Changing the base year for measuring carbon emissions is just one radical idea under consideration by delegates from 170 countries negotiating a new climate pact set to take effect in 2012.

Also being discussed are proposals to give industrialized countries credit for building low-carbon nuclear power stations in developing countries, to give nations credit for helping to avoid deforestation, and various schemes to raise the trillions of dollars needed in the coming decades to help poor countries adapt to the effects of their changing climates.

“I get the feeling that people just want to make a fresh start and get on with putting something in place that is going to measure up to the scientific challenge,” Yvo de Boer, the top U.N. climate official, said Thursday.

“Any notion of changing the base year was still out of the question for many countries a year or two ago. There is now a willingness to consider that,” De Boer told reporters.

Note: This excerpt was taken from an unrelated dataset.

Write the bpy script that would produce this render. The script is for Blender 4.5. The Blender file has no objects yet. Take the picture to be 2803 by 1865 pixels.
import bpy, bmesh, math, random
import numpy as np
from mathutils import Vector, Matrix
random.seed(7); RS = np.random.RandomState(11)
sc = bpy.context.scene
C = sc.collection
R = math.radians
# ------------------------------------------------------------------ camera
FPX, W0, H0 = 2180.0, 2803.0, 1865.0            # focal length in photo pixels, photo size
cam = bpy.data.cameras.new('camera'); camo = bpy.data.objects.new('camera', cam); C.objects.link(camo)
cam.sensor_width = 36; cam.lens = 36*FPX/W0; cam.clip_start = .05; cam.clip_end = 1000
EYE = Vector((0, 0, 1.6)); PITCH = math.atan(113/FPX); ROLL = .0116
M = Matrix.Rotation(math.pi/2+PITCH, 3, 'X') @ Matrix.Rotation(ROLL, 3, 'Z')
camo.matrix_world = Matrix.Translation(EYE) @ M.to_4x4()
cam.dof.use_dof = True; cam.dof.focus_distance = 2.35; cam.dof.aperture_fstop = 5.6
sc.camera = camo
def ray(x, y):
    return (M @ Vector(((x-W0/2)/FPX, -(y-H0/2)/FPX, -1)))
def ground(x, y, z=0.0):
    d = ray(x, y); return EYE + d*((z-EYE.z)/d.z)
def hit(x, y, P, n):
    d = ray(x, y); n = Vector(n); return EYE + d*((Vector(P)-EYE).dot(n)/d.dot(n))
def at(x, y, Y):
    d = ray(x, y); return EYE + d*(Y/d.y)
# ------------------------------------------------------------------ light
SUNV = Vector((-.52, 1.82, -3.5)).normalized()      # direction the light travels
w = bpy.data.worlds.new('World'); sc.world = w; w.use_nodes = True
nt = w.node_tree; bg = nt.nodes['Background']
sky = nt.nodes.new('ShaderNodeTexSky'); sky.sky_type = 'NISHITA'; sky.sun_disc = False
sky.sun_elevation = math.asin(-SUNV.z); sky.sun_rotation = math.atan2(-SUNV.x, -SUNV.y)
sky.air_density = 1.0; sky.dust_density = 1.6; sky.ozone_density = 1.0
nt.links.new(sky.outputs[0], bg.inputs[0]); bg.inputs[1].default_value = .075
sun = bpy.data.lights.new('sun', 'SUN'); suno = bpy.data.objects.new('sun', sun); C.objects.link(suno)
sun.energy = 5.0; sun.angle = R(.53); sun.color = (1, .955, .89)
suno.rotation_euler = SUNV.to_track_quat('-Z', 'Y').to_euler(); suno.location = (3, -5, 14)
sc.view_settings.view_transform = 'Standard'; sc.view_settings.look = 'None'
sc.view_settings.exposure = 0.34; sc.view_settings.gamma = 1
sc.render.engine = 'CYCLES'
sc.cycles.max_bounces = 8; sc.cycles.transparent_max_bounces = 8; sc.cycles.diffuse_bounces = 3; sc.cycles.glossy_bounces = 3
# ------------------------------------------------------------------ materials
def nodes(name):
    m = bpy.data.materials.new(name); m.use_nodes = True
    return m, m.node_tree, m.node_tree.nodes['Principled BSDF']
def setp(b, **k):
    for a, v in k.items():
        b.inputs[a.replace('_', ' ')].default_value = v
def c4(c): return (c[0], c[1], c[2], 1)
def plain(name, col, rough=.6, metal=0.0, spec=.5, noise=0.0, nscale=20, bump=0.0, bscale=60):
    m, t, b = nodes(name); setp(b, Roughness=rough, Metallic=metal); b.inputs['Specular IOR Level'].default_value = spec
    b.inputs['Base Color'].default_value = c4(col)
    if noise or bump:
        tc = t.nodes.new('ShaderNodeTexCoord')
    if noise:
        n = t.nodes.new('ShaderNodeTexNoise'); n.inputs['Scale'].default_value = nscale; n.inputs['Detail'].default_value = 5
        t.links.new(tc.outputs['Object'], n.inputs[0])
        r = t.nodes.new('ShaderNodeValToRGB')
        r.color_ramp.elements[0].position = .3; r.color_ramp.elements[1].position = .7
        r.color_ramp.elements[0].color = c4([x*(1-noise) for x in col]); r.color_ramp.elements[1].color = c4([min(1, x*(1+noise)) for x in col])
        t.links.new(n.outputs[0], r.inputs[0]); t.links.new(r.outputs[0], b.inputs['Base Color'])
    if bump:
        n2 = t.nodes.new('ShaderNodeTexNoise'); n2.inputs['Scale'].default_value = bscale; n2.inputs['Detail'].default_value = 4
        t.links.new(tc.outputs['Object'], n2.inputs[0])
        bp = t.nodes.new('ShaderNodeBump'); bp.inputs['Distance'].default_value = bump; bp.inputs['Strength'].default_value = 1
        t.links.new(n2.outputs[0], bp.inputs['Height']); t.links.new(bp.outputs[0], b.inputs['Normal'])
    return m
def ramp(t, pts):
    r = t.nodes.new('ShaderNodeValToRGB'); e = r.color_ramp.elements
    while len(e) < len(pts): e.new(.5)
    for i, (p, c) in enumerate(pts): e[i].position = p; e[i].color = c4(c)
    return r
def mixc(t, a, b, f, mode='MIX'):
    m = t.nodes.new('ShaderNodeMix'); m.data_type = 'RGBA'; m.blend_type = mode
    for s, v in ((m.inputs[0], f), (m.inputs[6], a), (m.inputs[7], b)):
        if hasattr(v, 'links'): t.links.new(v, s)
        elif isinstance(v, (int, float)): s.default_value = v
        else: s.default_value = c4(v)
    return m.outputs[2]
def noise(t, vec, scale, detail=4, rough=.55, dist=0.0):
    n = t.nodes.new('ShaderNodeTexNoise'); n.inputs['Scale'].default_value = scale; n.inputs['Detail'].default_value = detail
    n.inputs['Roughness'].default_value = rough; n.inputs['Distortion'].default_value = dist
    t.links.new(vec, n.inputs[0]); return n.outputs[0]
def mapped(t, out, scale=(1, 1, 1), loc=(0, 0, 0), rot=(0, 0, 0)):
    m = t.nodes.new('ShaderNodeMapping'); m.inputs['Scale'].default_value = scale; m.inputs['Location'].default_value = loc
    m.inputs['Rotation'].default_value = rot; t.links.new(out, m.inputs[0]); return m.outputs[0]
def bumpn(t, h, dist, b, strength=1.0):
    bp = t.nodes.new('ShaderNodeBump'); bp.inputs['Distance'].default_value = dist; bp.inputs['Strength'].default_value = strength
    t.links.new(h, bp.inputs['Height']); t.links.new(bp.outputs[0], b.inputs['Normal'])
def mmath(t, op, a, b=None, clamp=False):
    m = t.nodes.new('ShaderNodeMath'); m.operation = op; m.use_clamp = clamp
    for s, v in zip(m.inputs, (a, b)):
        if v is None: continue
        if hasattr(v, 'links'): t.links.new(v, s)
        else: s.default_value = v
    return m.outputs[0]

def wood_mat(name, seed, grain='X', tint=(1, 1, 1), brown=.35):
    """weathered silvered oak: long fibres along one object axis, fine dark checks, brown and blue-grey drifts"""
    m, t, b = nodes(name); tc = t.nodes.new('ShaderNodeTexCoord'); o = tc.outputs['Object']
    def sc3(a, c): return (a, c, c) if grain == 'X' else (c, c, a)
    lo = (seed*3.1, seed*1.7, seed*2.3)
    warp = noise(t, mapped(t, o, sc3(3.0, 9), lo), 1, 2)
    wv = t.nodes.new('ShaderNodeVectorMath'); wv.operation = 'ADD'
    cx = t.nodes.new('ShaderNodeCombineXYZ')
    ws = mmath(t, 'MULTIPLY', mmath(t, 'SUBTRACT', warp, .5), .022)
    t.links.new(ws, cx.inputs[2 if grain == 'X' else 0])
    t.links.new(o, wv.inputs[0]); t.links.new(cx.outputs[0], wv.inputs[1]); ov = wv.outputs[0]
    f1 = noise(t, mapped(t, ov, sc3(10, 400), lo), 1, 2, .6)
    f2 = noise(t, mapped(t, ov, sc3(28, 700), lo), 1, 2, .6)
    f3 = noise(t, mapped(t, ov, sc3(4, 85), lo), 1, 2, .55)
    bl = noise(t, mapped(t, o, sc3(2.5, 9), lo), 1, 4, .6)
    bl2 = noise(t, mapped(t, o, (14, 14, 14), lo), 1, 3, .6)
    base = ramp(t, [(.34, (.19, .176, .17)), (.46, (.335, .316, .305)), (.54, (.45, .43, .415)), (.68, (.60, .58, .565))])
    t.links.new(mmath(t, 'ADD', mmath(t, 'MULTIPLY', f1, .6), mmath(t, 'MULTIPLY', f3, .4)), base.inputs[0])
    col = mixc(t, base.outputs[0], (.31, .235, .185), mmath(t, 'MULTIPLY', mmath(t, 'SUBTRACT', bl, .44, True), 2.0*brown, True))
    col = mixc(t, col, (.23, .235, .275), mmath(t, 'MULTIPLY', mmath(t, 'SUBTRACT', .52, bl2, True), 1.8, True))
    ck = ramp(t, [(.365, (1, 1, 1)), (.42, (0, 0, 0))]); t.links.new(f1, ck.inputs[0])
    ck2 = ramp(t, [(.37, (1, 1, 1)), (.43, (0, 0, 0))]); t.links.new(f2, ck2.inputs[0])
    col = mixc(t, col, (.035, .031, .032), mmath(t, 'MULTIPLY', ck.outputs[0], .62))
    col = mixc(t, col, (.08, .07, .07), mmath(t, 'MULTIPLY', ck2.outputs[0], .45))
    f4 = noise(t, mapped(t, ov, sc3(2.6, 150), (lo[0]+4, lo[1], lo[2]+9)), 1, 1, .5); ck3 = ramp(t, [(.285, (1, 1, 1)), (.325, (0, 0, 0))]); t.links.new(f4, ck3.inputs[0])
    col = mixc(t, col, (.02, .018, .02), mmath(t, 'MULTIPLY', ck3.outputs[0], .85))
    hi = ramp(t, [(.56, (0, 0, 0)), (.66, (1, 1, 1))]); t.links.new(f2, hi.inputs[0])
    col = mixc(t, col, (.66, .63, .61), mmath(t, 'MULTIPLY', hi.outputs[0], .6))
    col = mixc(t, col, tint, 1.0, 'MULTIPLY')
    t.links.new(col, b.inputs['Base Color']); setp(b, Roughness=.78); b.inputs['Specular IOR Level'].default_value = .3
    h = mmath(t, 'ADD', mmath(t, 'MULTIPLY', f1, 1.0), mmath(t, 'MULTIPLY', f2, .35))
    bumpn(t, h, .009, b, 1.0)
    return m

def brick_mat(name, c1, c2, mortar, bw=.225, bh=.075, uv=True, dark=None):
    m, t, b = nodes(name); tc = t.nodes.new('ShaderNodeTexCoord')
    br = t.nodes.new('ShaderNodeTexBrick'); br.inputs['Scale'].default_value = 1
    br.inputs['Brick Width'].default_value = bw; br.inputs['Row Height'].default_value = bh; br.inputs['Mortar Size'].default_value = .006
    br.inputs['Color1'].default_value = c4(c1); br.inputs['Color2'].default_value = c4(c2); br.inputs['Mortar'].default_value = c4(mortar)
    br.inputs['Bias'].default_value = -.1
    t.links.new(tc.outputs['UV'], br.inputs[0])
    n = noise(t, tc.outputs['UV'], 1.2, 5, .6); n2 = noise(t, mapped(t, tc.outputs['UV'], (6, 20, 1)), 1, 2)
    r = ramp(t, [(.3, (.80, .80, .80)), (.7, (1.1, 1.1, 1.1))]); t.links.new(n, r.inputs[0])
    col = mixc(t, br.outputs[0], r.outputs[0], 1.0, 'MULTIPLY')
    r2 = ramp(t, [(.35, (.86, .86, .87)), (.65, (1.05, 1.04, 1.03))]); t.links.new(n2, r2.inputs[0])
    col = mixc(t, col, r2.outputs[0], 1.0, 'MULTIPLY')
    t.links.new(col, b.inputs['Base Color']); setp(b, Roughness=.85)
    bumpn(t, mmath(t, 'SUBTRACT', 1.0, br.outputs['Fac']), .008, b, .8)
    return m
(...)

The two-week conference in Bonn ends Friday. Talks will reconvene for another round in August in Ghana and again in December in Poland.

A new agreement must be concluded by December 2009 to allow countries time to ratify it before the current accord, the Kyoto Protocol, expires in 2012.

Advancing the starting point to 2005 could accommodate the United States, which has shunned the 1997 Kyoto Protocol but is participating in the negotiations to draft a successor agreement.

But it would be troublesome for countries which have been trying for years to slow their pollution.

The European Union is roughly on track for an 8 percent reduction from 1990 levels within four years, and is committed to a 20 percent target by 2020.

Any such goal would be out of reach for the United States, where greenhouse gas emissions have risen by 16 percent since 1990.

“Because we have done so little over the last 15 years means that we are starting from a different place,” said Alden Meyer, of the Washington-based Union of Concerned Scientists.

De Boer said most countries now concede that increase in U.S. emissions must be taken into account.

A bill drafted in the U.S. Senate that failed to reach the floor for debate last week used the 2005 base line, calling for a 4 percent emissions cut by 2012 and a 71 percent reduction by 2050.

Though the bill failed, it likely will be the starting point for U.S. policy discussions next year after a new president is in the White House, Meyer said.

Both presidential candidates Democrat Barack Obama and Republican John McCain have said they would send their own negotiating team to the critical December negotiating round in Poland.

Japanese Prime Minister Yasuo Fukuda also took 2005 as his starting point when he announced details of his “Cool Earth Initiative,” including a 60-80 percent reduction in greenhouse gas emissions by 2050.

Fukuda said Japan likely would reach a 14 percent reduction over the next dozen years, which he said would match Europe.

Meyer said, however, that taking different baseline years allowed countries to play a “shell game” with the numbers, and that Japan’s commitment works out to be much less than Europe’s.